RECORDS PROVIDED —
========================================
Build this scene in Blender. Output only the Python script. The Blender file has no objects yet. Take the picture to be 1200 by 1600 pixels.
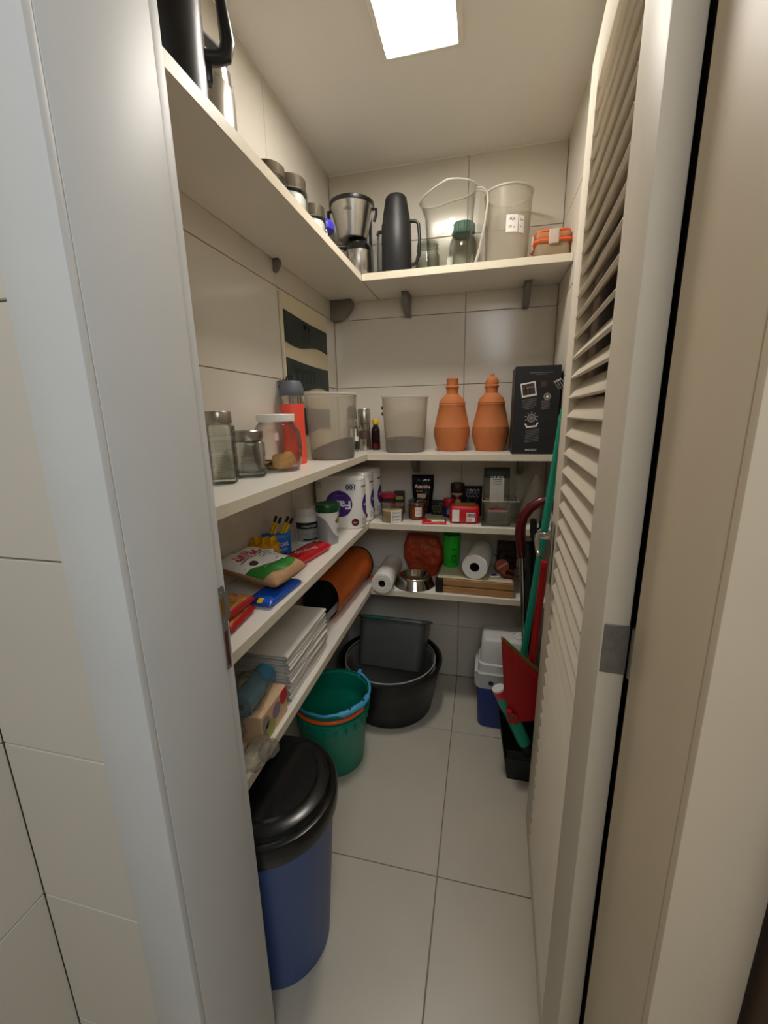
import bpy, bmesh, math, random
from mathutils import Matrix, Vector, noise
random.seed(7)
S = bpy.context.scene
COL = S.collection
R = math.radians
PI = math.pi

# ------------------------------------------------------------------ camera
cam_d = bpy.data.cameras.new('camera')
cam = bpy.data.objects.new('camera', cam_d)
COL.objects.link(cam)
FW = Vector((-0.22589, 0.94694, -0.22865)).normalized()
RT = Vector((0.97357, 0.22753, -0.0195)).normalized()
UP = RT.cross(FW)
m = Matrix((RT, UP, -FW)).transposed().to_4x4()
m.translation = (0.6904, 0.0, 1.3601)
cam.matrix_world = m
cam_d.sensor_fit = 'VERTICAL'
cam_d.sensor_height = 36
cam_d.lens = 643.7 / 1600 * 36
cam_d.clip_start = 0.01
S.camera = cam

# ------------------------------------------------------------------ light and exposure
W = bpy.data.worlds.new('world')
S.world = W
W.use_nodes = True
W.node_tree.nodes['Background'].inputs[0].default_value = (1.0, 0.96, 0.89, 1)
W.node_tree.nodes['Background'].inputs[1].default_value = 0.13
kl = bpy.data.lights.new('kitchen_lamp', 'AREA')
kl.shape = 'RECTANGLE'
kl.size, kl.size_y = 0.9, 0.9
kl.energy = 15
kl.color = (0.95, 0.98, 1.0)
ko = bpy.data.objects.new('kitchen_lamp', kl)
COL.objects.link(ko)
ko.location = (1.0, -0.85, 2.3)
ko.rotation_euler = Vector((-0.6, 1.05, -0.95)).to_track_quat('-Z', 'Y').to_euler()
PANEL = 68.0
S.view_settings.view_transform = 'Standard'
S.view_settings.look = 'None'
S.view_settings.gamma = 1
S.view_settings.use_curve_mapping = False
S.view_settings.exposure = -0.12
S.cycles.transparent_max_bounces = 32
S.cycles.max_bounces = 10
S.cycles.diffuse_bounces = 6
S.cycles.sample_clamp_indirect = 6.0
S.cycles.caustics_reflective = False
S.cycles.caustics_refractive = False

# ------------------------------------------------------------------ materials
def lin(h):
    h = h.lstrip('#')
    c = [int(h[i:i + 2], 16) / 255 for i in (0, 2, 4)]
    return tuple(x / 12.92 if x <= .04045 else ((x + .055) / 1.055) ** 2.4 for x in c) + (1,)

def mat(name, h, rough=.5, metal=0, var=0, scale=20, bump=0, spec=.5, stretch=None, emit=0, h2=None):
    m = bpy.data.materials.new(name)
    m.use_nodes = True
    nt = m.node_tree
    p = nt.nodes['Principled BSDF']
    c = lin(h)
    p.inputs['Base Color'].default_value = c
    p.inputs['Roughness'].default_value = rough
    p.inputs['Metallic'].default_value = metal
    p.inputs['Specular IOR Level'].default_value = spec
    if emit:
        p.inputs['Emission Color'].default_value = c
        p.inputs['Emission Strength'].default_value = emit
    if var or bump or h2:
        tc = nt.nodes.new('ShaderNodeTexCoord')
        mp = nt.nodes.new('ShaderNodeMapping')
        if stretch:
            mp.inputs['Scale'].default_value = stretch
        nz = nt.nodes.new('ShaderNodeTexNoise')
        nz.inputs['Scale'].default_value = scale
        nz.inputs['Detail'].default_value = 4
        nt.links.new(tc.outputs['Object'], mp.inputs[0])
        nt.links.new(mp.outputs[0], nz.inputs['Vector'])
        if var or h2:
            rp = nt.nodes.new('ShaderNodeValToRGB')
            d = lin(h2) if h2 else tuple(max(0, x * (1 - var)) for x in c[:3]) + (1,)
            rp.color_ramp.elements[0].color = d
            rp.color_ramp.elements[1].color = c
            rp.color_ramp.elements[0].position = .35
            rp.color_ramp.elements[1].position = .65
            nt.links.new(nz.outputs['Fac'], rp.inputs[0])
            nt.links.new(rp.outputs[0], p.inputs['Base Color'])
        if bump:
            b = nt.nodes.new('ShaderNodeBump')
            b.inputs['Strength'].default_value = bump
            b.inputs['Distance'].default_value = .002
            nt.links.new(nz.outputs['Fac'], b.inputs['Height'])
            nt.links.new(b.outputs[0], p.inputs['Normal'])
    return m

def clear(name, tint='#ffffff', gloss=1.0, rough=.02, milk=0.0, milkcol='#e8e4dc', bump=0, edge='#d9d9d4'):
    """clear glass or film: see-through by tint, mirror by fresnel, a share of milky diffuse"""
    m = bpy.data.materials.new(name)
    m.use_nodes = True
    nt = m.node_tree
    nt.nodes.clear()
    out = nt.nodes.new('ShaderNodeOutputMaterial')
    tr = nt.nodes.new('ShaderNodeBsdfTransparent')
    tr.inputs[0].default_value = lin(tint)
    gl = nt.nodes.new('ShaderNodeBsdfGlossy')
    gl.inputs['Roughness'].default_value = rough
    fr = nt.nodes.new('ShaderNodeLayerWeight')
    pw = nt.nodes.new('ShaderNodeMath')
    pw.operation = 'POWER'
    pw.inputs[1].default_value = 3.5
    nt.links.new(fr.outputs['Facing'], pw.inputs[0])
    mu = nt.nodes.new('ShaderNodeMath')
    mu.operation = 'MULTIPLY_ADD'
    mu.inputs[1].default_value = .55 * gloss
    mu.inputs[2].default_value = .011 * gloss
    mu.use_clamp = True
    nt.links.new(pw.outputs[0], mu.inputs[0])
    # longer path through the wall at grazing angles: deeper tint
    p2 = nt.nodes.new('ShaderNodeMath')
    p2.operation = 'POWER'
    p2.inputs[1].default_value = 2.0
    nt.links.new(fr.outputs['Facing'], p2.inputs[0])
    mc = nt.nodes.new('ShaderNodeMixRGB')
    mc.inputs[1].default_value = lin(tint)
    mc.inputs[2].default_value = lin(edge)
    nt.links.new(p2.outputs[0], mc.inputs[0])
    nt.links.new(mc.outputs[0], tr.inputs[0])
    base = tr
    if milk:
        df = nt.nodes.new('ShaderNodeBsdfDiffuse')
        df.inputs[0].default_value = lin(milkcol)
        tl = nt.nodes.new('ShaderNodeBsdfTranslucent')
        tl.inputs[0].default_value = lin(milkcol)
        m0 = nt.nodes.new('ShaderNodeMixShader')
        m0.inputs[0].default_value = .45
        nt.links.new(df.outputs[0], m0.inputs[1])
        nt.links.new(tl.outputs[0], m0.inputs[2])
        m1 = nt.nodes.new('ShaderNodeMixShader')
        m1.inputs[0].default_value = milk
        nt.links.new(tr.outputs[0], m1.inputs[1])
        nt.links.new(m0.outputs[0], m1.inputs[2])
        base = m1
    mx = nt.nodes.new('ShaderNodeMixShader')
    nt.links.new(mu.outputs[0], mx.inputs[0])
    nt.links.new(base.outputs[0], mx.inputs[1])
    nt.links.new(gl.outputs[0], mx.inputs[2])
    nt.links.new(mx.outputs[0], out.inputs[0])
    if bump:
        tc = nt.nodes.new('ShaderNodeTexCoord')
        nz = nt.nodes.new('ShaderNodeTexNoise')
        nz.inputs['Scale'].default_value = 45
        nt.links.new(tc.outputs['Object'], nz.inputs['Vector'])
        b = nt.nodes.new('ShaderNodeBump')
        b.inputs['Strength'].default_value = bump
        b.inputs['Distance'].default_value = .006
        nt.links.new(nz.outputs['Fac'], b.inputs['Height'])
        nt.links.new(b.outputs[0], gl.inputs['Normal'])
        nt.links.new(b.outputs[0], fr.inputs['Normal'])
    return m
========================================
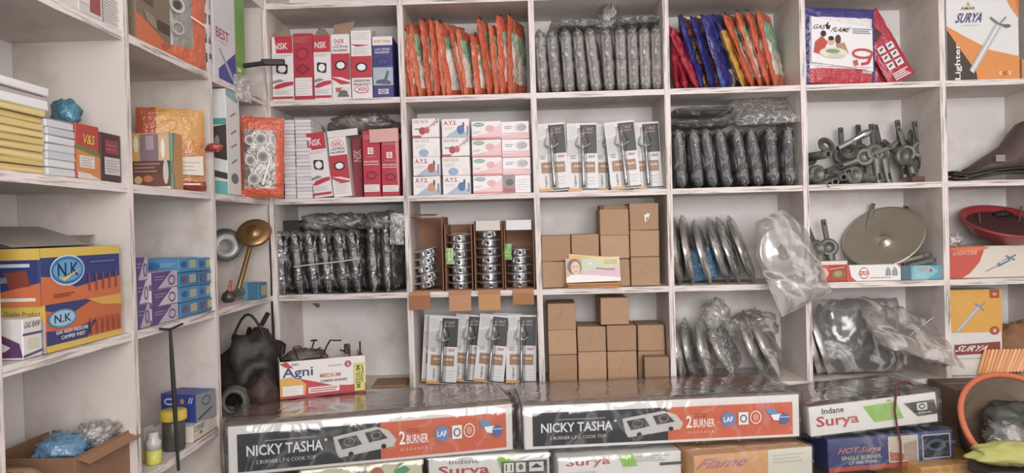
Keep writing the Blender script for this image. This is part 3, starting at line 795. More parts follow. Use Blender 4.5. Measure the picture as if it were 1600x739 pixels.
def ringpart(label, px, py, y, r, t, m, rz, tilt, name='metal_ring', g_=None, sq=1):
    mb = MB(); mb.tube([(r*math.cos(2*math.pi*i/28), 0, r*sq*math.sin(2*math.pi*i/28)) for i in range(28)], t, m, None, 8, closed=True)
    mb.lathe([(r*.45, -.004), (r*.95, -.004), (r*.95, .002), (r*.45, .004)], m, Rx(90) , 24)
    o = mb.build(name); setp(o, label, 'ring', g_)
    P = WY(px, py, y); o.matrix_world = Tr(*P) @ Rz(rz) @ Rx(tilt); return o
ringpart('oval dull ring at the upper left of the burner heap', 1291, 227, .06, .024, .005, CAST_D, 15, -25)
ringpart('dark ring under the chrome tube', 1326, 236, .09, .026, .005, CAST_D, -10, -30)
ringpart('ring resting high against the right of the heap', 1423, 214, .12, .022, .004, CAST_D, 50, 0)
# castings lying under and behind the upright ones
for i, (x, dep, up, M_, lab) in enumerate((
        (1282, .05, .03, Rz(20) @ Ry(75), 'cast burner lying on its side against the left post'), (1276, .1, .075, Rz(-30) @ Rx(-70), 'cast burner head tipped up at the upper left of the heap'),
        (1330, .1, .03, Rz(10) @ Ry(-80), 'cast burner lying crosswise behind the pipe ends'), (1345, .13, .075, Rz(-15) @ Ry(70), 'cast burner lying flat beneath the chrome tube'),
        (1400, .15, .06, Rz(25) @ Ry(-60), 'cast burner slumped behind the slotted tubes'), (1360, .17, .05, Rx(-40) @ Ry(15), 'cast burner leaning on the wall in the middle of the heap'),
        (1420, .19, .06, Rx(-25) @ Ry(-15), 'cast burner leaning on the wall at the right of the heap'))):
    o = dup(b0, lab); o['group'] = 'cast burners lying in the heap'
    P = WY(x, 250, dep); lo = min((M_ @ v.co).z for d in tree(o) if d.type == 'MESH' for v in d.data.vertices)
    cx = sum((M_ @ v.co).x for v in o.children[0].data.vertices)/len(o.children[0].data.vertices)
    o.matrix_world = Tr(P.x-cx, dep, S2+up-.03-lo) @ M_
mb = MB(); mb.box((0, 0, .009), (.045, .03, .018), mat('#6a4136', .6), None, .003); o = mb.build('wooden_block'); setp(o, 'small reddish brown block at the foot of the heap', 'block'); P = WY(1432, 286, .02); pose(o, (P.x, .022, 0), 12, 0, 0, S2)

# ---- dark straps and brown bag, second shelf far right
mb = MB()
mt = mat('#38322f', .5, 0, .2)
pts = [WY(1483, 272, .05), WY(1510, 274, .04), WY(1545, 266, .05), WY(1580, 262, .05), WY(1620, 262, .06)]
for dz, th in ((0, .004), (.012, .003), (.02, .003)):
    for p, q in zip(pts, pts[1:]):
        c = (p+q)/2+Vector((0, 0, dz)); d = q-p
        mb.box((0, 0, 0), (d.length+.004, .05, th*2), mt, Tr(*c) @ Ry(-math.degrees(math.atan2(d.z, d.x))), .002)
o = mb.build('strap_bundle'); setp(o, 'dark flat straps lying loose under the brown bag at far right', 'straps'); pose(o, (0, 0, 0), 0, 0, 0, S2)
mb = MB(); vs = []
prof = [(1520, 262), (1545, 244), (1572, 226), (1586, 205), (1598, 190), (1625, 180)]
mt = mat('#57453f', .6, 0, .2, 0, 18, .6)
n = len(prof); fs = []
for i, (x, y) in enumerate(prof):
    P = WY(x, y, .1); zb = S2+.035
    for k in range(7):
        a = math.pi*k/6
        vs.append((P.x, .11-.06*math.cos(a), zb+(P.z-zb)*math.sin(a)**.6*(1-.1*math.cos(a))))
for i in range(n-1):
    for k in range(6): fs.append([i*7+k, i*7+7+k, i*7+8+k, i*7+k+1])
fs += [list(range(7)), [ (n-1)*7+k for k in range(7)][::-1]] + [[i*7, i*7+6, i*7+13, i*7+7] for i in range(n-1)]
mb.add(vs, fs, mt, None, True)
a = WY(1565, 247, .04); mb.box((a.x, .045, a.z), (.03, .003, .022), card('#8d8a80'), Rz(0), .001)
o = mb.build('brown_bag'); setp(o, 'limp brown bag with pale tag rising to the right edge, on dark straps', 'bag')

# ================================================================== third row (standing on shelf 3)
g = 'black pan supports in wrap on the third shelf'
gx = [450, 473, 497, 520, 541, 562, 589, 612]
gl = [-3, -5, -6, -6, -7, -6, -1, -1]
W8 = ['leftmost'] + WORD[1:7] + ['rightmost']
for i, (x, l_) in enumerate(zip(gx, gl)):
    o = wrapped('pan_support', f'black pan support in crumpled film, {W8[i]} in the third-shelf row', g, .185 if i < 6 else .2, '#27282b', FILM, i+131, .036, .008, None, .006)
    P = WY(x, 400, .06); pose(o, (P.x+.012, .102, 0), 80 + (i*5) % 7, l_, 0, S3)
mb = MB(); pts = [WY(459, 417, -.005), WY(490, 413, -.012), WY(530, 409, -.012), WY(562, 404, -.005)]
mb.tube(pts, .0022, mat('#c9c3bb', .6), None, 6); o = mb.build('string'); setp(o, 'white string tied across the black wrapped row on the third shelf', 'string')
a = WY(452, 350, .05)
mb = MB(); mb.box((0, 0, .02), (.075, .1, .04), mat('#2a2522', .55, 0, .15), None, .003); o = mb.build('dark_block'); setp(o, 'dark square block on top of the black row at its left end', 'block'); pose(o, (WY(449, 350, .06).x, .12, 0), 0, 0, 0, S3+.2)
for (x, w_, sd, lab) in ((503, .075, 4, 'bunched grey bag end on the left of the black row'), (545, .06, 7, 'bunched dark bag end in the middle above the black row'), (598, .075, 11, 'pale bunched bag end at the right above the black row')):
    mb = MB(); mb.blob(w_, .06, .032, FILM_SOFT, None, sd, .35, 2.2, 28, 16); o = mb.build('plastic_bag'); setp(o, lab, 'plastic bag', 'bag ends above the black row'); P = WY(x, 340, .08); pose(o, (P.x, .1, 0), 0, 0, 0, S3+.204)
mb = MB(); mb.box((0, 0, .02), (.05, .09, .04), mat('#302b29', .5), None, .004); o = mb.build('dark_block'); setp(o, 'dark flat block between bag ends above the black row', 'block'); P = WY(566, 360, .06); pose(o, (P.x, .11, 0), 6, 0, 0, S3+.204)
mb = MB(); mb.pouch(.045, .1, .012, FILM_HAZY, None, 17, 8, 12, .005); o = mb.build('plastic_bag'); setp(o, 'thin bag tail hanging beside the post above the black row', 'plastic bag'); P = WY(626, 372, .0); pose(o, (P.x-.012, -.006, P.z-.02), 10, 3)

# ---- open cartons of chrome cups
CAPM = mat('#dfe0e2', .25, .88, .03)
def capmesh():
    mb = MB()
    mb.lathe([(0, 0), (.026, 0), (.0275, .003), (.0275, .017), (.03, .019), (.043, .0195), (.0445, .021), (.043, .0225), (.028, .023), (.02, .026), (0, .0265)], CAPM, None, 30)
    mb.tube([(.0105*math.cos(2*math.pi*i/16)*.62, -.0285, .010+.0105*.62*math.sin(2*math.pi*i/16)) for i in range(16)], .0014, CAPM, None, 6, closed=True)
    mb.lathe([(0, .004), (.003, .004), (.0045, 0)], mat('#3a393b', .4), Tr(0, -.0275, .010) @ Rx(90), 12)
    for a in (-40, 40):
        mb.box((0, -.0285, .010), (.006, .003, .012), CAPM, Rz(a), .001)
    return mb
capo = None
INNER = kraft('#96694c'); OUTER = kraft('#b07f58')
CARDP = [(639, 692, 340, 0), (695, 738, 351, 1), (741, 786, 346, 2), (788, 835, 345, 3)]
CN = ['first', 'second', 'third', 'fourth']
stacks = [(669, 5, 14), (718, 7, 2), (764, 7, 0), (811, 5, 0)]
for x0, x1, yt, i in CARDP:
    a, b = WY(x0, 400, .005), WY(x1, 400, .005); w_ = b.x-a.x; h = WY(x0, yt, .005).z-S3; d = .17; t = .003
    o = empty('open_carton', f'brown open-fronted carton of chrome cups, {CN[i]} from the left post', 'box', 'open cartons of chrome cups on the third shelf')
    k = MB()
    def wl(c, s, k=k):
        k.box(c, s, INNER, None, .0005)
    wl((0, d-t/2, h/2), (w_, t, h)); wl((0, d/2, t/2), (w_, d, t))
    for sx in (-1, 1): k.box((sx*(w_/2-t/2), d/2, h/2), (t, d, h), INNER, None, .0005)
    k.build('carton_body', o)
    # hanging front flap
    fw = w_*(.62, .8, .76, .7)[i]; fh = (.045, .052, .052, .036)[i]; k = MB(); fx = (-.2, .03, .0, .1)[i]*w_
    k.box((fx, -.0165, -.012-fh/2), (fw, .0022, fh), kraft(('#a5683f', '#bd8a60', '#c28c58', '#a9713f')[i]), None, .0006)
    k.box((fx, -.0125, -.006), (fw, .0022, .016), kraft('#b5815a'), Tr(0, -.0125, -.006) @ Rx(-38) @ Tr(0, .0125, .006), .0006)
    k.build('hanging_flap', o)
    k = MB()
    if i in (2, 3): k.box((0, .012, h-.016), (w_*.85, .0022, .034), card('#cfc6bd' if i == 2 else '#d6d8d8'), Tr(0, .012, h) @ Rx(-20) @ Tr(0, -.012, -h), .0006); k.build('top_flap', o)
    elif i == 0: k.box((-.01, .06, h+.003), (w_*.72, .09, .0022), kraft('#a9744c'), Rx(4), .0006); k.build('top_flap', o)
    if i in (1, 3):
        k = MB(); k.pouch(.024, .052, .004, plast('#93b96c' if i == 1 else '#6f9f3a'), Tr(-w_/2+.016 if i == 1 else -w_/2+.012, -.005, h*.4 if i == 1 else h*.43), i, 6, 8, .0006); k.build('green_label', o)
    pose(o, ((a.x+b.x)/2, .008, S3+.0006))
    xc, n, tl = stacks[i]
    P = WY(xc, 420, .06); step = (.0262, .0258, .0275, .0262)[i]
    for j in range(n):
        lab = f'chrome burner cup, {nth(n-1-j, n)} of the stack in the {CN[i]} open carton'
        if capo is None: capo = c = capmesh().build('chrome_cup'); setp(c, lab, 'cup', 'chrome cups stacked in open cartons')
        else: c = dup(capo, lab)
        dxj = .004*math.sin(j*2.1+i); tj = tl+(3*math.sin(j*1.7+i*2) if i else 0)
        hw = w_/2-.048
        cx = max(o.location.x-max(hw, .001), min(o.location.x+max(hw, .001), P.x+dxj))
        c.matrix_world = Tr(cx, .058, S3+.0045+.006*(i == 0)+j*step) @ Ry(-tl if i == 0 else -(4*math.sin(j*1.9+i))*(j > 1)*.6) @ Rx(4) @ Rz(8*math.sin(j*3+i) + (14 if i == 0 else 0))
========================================
DIRECTIONS FOR THIS TASK — Skip the pictures and repeat, word for word, the lines from the one containing "Build this scene" to the one containing "S.camera = cam", keeping both of those lines.

CORRECT RESULT —
Build this scene in Blender. Output only the Python script. The Blender file has no objects yet. Take the picture to be 1200 by 1600 pixels.
import bpy, bmesh, math, random
from mathutils import Matrix, Vector, noise
random.seed(7)
S = bpy.context.scene
COL = S.collection
R = math.radians
PI = math.pi

# ------------------------------------------------------------------ camera
cam_d = bpy.data.cameras.new('camera')
cam = bpy.data.objects.new('camera', cam_d)
COL.objects.link(cam)
FW = Vector((-0.22589, 0.94694, -0.22865)).normalized()
RT = Vector((0.97357, 0.22753, -0.0195)).normalized()
UP = RT.cross(FW)
m = Matrix((RT, UP, -FW)).transposed().to_4x4()
m.translation = (0.6904, 0.0, 1.3601)
cam.matrix_world = m
cam_d.sensor_fit = 'VERTICAL'
cam_d.sensor_height = 36
cam_d.lens = 643.7 / 1600 * 36
cam_d.clip_start = 0.01
S.camera = cam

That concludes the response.